1984 Joiner
(game worn)



When we recently asked why he continued wearing a vintage 1940s -- 1970s technology suspension helmet right up until his retirement in 1986, the soft spoken Charlie Joiner replied "I just don't like unnecessary change." "It wasn't because of the way it looked or even that it offered more or less protection than a more modern helmet -- it just felt comfortable when I first wore it and I never saw a reason to change something that I felt comfortable with."
Could this be the secret to the longevity of Charlie's "Hall of Fame" career? Did he continue to play professional football at the highest level, year after year, for 18 straight years because he felt "comfortable with it" and saw no reason to pursue another career? Charlie Joiner is a "Helmet Hut" type of guy -- a guy who lives the philosophy "if it isn't broke, don't fix it."
If Charlie was the commissioner of the NFL we might be able to get to know our local team again because players would play longer and not jump from team to team like they now do. The current style Detroit Lion helmets would not have excessive black and white trim because their classy and understated 1961 helmet style was already perfection. We certainly would not have to endure watching every home team running through a silly generic, laser light and smoke filled entrance tunnel prior to each game -- what does that add to our once character filled game.  Gosh, if Charlie Joiner were commissioner then the game ball still may still be stamped "The Duke" -- why did someone need to remove that little bit of class from our game? Help us Charlie, the NFL doesn't get it.
Charlie Joiner's Riddell "TK-2" helmet is stamped with a 1974 manufacturing date. His player numerals reflect the style that the team wore during their heyday in the early 1980s when they beat the Dolphins in the famous overtime playoff game.
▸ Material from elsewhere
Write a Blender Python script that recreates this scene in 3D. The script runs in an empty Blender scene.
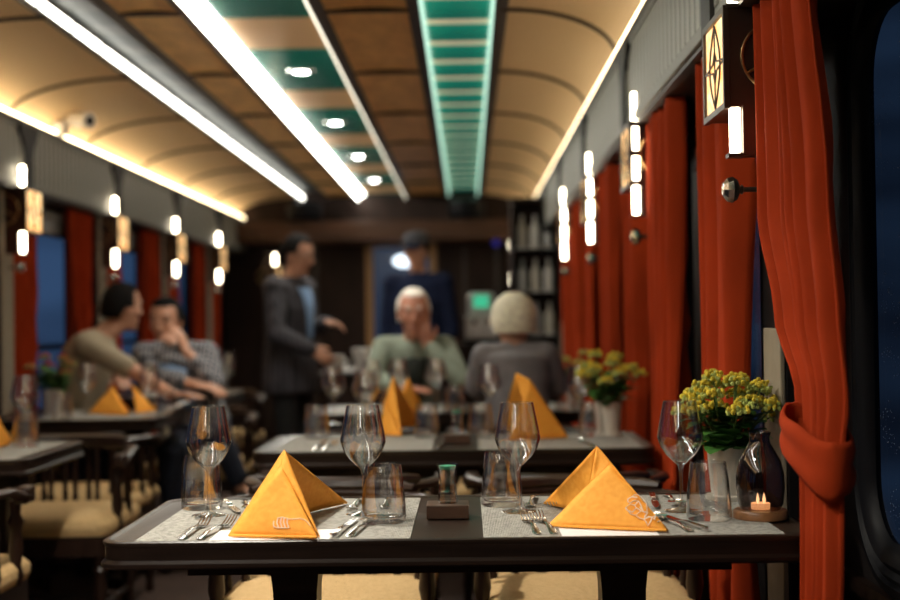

Although this helmet was originally molded in an impregnated navy color the helmet has been subsequently painted in the slightly lighter shade of "Charger Blue." The classic style (thanks again Charlie) "BD-9" facemask has been painted to match his teammate's vinyl dipped variety (check out Dr. Del Rye's 4/30/2002 column to read about the Charger's involvement in the evolution of team colored facemasks). The well worn Charger bolt decals seem to appear slightly larger than those seen on other Charger helmets from this era. This is due to the fact that Charlie's size 7, smaller than normal head, required a median size shell while most other players wore a large size shell. Charlie had the original factory installed "Wildcat" sweatband removed to give the helmet the same feel of his original 1969 Houston Oiler suspension helmet with its small inconspicuous nose snubber.
Thanks Charlie for helping to keep much of football's special character alive well into the late 1980s. We very comfortable to include you as one of our "Helmet Hut Heroes" and you can also count on that never changing!